そもそもキャリーというのは、正確にはキャリードインタレストと呼ばれる報酬です。
簡単に言えば、ファンドが投資から得た儲けの一部を、メンバーがボーナスとして受け取るものです。
業界標準としては、投資から得た儲けの20%程度がファンド側に入ります(残りの80%はLPと呼ばれる投資家にリターンとして戻されます)。
そこから先はそれぞれのファンドの方針によりますが、例えば20%のうち半分を会社にキャッシュとして残し、残り半分をメンバーで配分したりします。
話をシンプルにして、例えば500億円のファンドが最終的に1000億円になったとして、儲けが500億円。
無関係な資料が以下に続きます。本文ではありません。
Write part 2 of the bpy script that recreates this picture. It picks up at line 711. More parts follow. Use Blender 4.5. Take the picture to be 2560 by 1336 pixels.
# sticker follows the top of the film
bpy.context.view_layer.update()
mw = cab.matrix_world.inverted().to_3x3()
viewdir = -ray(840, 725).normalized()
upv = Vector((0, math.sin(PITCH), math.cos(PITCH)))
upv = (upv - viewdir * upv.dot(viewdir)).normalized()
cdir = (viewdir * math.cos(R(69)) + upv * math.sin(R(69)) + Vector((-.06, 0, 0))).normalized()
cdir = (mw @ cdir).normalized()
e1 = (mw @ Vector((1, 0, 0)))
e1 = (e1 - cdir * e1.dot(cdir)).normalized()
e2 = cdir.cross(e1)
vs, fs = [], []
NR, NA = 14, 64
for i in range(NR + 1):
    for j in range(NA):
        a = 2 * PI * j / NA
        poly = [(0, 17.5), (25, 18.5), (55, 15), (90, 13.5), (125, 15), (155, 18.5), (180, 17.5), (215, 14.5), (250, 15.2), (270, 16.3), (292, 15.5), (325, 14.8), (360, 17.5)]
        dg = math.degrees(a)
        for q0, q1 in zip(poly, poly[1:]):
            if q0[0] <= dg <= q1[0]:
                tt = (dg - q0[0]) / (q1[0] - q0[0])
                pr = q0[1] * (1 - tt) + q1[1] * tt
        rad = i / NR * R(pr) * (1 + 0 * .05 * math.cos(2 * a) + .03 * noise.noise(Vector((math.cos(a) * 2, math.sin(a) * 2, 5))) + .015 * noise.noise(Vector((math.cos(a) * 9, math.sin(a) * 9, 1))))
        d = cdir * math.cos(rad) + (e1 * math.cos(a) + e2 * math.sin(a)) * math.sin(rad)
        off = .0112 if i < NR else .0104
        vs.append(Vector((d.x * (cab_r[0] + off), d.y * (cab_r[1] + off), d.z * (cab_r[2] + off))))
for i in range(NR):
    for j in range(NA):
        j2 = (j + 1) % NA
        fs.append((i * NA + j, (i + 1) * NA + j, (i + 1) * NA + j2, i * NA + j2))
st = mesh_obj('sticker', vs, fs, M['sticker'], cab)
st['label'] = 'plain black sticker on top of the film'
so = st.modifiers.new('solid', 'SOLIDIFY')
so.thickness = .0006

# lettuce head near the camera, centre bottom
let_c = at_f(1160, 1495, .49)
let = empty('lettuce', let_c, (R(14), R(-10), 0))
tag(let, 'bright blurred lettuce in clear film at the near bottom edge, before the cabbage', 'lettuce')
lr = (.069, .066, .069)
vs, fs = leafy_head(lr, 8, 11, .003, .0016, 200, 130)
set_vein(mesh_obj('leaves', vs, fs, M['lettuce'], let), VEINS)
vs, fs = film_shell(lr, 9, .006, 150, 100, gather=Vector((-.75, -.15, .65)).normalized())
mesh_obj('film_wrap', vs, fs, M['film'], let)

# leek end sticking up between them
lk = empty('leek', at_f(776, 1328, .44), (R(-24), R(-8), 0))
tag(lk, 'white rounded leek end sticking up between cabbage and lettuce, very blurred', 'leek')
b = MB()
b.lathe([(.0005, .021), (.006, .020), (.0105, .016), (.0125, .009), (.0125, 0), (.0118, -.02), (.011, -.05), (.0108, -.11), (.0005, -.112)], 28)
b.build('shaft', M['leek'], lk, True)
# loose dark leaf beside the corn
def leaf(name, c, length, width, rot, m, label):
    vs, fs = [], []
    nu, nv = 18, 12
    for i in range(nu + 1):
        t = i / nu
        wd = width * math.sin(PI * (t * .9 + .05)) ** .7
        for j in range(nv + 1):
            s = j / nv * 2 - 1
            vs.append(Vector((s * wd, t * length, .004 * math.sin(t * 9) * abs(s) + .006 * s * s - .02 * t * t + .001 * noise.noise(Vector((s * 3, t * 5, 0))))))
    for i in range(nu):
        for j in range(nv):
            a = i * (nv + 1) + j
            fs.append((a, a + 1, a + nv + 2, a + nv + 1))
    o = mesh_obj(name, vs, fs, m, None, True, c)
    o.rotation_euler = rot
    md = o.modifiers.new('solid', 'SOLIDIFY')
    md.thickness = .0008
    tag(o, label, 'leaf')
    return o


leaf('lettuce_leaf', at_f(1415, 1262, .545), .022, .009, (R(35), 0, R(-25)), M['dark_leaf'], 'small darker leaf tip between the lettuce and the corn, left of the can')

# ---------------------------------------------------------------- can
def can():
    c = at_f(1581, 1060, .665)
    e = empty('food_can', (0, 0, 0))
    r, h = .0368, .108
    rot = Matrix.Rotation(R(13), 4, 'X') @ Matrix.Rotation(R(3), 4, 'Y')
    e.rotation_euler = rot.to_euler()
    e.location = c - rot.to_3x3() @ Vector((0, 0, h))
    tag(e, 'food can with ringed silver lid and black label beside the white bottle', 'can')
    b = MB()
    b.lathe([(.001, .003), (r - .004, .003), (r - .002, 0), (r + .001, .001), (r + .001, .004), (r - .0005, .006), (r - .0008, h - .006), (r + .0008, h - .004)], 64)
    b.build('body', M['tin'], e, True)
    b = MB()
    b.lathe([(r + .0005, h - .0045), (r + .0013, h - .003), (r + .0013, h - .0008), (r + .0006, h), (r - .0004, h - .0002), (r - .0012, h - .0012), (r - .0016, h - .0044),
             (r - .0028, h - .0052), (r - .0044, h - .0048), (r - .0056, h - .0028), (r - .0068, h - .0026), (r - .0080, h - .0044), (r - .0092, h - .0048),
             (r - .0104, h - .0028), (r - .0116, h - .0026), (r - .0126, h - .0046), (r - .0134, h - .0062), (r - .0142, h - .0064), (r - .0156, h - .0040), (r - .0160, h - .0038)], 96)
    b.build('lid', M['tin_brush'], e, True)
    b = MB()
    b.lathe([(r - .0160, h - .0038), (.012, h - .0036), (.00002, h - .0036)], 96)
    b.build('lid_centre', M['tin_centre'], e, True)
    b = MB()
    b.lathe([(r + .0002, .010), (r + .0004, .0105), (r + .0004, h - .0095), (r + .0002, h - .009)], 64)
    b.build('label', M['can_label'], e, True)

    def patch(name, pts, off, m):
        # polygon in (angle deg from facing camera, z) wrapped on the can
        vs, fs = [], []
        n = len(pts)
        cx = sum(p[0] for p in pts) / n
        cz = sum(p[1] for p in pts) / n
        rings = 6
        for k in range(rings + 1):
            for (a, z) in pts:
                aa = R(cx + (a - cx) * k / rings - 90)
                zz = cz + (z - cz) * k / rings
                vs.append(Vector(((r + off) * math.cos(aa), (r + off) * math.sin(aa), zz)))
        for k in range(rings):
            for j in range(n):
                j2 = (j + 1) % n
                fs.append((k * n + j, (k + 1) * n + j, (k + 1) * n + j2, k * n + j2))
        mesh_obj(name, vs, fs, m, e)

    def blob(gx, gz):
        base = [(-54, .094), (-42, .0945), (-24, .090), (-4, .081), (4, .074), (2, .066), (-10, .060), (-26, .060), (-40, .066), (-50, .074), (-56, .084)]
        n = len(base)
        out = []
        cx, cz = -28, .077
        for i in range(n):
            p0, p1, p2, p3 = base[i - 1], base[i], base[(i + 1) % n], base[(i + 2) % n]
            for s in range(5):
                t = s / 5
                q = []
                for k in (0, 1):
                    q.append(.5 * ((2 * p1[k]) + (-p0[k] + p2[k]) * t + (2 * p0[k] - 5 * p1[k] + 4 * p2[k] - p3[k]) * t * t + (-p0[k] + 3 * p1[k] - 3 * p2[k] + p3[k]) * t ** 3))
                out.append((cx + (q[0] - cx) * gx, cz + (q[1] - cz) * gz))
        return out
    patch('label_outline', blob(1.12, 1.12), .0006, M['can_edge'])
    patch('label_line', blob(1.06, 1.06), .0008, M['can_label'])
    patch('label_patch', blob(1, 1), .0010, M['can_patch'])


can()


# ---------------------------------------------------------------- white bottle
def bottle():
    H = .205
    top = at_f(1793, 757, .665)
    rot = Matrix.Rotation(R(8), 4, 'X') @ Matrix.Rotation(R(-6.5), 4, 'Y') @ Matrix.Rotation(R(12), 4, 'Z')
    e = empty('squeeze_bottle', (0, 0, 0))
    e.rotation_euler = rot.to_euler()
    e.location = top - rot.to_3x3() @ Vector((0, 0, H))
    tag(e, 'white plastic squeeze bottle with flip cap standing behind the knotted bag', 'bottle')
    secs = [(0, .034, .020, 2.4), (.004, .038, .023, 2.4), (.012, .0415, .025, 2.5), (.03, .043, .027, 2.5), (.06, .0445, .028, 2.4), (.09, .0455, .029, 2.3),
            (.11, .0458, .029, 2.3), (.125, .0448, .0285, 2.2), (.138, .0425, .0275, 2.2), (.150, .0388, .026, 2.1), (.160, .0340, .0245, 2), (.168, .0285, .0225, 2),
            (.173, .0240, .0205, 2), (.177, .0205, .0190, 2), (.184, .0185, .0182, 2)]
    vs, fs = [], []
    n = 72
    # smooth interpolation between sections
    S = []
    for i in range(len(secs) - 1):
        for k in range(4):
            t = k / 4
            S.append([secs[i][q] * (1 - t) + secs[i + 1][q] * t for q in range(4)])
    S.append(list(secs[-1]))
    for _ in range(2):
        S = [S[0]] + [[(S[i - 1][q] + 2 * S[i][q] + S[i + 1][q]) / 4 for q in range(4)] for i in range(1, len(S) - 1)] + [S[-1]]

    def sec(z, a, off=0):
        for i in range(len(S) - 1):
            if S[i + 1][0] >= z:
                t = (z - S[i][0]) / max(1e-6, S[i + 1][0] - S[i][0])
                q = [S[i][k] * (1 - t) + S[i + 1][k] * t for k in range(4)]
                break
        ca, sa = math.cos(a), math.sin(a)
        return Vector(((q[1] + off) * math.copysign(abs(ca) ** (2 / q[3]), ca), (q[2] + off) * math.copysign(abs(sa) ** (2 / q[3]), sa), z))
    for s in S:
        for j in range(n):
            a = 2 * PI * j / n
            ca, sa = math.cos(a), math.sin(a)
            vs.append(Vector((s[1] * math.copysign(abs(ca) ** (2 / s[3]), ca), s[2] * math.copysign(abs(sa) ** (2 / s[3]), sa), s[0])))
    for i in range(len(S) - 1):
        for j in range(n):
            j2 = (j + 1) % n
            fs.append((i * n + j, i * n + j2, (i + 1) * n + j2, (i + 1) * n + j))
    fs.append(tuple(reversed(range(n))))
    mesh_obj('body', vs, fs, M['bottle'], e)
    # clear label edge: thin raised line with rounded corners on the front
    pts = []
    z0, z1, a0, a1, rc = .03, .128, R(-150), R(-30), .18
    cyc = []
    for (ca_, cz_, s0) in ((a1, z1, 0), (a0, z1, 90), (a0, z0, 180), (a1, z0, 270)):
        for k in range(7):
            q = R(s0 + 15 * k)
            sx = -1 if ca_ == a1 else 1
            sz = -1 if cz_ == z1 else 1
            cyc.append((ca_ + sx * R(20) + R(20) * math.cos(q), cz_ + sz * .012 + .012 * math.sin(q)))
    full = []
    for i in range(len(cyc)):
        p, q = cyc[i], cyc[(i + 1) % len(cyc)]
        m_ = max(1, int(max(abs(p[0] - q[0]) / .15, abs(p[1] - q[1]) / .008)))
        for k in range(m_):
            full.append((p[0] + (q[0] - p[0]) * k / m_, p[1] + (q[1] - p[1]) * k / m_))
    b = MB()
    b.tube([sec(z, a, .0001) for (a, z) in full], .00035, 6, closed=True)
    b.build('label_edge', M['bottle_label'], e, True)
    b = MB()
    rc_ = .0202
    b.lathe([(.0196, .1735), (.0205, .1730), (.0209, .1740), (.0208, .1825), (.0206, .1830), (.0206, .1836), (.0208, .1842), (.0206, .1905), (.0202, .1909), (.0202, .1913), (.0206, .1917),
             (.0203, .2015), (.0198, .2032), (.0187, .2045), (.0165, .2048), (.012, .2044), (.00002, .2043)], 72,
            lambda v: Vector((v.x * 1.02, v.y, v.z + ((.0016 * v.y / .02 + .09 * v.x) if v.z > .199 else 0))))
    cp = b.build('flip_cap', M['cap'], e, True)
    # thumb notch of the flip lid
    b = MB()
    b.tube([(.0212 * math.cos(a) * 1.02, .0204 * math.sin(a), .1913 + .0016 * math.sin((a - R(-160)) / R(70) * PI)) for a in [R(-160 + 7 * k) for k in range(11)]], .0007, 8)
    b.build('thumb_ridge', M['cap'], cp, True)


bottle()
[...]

500億円のうち80%の400億円はLPに戻しますが、残りの100億円がファンドを運営していた会社=GP側に入ります。
50億円は会社に残すとして、残り半分の50億円をメンバーで分配します。
では、どのように分配するのか。
ここからもファンドごとにかなり異なる部分になりますが、まずは役職(マネージング・ディレクター、ディレクター、VP、アソシエイト等)による傾斜があり、加えてその案件への各個人の関与度や貢献度によって決まったりします。
実はこの分配ルールがどうなっているかは、当のファンドの社員にすら開示されていないケースも多いです。ただし間違いなく言えるのは、タイトルが上がれば上がるほど配分は増えるということ。
もっと言うと、アソシエイトクラスにはキャリーの配分がないファンドも結構あります。
キャリーはサラリーとは根本的に異なる報酬なので上限はありませんし、ファンドのパフォーマンスによって大きく変動するものです。ですので、最初の質問である「どのくらいもらえるのか?」について一概にお答えすることは出来ないのですが、MD~Dクラスだとファンド運営が本当にうまくいけば億単位が出ます。
過去には10億円単位のキャリーを得た方も現実にいます。
もっとも、最初に立ち上げた1号ファンドの運営に失敗すれば2号ファンドはレイズできない(リターンが期待できないファンドにお金を預ける投資家はいないですよね)ですし、2号が失敗すれば3号はなく、結果すべてのメンバーが失業してしまうわけです。
どこまでも勝ち続けなければならないという厳しい世界であり、個人のキャリアを考えた時にリスクもあるわけですが、その分、成功した時の社会貢献度や金銭的なリターンは大きく、やはり遣り甲斐のある仕事のひとつであることは間違いありません。